You need to understand what the business outcomes are and have a clear definition of what success looks like and set those expectations early on with the C-Suite and the board.
You need to prioritize, allocate resources, and define internal optics. No one is going to ever fully understand all that you do as a CMO, how much of the business you touch, or what your impact is, so do yourself a favor and stop trying to solve every perception and every problem. That’s not your role. Focus, prioritization, outcomes — those are where the best use of your energy can be spent.
Impact of AI on the Future CMO
I’d be remiss to not talk about AI (especially after working at an AI company for 2.5 years).

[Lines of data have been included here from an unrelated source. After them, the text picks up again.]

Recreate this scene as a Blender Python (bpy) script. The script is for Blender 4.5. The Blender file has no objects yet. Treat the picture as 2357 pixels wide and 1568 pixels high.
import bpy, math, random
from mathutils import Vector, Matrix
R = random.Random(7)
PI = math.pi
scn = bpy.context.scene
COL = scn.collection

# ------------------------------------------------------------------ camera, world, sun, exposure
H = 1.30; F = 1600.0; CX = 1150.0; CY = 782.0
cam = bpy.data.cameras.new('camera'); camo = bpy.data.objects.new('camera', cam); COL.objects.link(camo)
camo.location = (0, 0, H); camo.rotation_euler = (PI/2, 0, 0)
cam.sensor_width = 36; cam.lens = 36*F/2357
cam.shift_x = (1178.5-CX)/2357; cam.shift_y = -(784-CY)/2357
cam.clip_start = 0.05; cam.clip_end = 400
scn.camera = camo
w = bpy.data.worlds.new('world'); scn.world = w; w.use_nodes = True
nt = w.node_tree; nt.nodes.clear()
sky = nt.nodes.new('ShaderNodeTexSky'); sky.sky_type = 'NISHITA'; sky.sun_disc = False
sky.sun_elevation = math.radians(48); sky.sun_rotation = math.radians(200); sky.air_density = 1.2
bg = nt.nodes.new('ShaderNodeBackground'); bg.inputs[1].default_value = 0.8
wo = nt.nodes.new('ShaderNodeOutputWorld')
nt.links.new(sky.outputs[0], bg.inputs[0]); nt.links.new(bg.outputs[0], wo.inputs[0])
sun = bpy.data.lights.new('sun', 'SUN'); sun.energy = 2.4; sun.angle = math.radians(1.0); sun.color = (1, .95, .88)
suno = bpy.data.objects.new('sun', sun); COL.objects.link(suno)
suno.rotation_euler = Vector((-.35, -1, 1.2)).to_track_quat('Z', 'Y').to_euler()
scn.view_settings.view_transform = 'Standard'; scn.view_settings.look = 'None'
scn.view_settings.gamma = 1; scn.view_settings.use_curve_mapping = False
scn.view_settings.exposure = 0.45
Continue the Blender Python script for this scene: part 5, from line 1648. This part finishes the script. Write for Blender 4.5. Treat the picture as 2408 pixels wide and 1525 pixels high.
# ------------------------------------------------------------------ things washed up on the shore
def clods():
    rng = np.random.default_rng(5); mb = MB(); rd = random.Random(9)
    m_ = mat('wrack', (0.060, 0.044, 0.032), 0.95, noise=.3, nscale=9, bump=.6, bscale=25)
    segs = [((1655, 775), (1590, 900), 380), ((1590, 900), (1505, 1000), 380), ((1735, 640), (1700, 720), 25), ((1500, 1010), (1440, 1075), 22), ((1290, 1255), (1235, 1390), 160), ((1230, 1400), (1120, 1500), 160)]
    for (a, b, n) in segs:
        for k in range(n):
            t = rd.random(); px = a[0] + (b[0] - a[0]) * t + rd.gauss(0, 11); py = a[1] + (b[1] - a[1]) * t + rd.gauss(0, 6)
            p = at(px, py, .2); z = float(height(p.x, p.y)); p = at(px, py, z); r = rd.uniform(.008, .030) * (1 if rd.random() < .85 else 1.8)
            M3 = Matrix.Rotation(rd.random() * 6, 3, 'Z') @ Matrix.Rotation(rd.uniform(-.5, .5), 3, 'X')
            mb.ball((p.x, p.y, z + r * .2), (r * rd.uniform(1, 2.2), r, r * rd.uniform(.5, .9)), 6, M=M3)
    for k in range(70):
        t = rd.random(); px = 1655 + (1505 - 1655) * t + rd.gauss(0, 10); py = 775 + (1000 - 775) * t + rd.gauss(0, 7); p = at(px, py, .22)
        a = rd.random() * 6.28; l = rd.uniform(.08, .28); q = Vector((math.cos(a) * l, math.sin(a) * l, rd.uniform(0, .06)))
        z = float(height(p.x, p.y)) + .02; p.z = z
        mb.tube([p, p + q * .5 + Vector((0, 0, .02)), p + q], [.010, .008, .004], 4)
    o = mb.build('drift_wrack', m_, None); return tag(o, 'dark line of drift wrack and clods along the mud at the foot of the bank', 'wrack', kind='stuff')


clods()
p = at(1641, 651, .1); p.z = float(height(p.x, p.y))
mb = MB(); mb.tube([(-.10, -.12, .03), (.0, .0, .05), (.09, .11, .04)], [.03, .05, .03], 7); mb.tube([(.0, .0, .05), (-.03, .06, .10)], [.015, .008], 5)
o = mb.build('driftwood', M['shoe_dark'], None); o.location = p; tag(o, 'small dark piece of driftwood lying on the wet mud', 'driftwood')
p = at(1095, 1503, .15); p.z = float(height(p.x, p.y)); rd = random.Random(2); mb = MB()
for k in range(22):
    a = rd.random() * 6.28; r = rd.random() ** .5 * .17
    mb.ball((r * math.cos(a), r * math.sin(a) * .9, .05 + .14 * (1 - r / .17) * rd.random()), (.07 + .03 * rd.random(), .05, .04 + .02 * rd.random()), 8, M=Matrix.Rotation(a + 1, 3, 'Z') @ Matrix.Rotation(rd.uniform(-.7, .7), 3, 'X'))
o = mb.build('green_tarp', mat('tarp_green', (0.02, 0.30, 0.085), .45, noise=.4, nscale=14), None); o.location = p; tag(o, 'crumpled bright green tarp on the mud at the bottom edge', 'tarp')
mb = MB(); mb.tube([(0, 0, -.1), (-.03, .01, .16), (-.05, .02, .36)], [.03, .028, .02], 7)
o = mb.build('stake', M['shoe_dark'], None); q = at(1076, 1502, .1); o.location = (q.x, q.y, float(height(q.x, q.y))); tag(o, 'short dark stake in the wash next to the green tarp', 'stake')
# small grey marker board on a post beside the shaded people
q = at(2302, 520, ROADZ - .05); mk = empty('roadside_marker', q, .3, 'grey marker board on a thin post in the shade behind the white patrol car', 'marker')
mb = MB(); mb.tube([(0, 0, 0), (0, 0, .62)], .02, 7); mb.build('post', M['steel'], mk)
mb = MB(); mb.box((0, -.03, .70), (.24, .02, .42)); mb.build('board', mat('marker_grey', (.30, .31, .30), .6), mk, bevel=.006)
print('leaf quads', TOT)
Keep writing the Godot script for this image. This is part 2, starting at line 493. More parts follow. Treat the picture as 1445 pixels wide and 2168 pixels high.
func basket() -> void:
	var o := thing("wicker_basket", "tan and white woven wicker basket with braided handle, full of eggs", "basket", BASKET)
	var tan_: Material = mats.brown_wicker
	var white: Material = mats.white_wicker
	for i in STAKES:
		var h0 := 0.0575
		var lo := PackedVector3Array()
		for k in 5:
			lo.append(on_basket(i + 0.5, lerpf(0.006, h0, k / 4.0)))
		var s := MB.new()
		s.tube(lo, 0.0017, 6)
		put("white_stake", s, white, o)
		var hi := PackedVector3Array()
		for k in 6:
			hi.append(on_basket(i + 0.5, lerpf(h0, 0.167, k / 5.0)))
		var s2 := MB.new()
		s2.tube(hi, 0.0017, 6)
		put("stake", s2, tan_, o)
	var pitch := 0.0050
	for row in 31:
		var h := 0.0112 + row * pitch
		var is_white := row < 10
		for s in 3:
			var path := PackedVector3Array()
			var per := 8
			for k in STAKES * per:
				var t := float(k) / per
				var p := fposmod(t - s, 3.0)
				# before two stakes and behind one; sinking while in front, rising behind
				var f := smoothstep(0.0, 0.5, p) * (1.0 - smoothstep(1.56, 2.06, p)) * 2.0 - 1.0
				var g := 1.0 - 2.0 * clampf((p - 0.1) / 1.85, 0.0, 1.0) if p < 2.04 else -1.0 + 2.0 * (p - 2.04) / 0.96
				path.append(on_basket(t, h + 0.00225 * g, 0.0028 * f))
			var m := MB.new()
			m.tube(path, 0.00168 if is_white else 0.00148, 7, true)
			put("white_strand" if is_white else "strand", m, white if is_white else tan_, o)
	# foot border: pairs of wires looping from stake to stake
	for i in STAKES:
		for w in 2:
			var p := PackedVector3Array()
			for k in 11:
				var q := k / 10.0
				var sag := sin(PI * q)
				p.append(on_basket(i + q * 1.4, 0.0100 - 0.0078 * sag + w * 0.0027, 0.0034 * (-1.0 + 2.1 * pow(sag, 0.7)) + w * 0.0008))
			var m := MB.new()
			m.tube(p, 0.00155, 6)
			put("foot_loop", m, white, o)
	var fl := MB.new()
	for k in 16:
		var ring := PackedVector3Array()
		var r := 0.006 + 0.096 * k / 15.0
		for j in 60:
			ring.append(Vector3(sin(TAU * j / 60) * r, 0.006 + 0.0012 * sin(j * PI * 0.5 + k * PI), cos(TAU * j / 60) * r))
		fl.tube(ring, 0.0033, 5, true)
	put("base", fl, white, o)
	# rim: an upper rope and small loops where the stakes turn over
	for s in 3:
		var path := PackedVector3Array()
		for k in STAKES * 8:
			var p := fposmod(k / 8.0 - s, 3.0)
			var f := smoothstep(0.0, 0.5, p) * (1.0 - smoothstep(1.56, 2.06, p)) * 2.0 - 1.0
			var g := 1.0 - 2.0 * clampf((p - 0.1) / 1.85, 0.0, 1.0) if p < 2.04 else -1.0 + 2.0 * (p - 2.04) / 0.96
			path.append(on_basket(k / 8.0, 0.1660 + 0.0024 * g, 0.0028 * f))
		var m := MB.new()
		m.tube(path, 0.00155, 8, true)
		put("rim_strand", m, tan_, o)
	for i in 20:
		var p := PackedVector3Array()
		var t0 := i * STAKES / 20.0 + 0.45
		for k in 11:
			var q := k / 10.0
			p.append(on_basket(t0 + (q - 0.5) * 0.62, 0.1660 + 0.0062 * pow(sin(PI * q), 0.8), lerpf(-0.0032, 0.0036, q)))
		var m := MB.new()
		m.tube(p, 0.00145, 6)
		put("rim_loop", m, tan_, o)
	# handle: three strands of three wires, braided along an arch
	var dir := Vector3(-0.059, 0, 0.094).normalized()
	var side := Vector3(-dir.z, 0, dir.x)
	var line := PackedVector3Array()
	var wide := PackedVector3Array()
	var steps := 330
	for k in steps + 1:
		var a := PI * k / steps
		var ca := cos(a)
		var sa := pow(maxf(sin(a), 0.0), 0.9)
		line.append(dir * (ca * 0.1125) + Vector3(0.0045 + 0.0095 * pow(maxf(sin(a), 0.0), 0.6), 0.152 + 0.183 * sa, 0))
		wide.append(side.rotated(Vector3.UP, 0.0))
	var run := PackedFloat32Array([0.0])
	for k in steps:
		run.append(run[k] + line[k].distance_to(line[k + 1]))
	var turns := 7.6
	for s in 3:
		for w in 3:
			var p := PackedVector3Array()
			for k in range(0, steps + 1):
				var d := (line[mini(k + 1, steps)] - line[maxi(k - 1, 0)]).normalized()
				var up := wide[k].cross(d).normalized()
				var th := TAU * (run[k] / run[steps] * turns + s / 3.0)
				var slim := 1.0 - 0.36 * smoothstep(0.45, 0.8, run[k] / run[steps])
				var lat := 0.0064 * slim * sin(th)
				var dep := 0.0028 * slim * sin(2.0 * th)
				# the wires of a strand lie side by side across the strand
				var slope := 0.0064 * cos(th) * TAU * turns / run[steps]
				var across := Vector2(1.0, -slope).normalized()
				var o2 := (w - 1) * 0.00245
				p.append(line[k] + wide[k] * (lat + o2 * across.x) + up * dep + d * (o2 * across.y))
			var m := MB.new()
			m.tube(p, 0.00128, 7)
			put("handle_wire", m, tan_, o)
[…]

AI is overwhelming and it’s also young. Meaning, we do not know it’s full future impact. We know it can synthesize data quickly, it can create efficiencies that were not possible in marketing before. It’s similar to social media when it came on the scene. No one knew it’s potential. Some people could see it. Some folks hopped on the bandwagon and made careers out of it. You need to be aware, experiment with it, and use it strategically where it makes sense. Does the Future CMO need to know about AI in this capacity? Yes, embrace it, but don’t die on a hill for it.
Fundamentals will always reign supreme
Product market fit will make or break any company. Figuring out or designing your category, positioning it in the right places so that when people are looking for the product you sell, it’s there.
However, the one thing AI can’t do is evoke a feeling from people when they experience your product. No one cares about your product. They only care about the problem it can solve for them at that given moment. That gives them a feeling of a tribe, this brand understands their problem and it is filled with a community of others just like them with whom they can bond. This power of connection, the emotional experience you get from a brand is what makes great brands stand out. You can’t manufacture emotions with AI and it’s a key fundamental of brands that are successful. (e.g. Slack, Notion, Clay, Webflow, Adobe).
Brand is another key fundamental. You can’t have demand without brand, and yet no one gives a shit about or understands the full impact of brand except for — marketers. This is because we position brand spend in a non-digestible way for the rest of the company and many marketers struggles with how to quantify it.
However, it’s all about how you position it internally.
Becoming a seller
I’m seeing it more and more where the CMO is reporting into the CRO and this is a sad reality for CMOs because most (not all) CROs do not have a marketing background. In this dynamic, marketing doesn’t just work for sales, they become a slave to sales. When in fact, marketing is central to the entire go to market, touching all aspects of the business from pre to post sales and beyond.
The future forward CMO will need to figure out how to work for a CRO with no marketing experience. It’s the future.
In this new reality, there may be a lot less room for brand, but only if you can’t sell it. Your new role requires you not only to market Marketing, but to sell Marketing’s value to your CRO. One team, one dream as they say.
To sell marketing’s value your CRO you need to be able to tie back your metrics to not only overall business outcomes, but sales impact. You have to be super in sync and be real business partners who trust one another.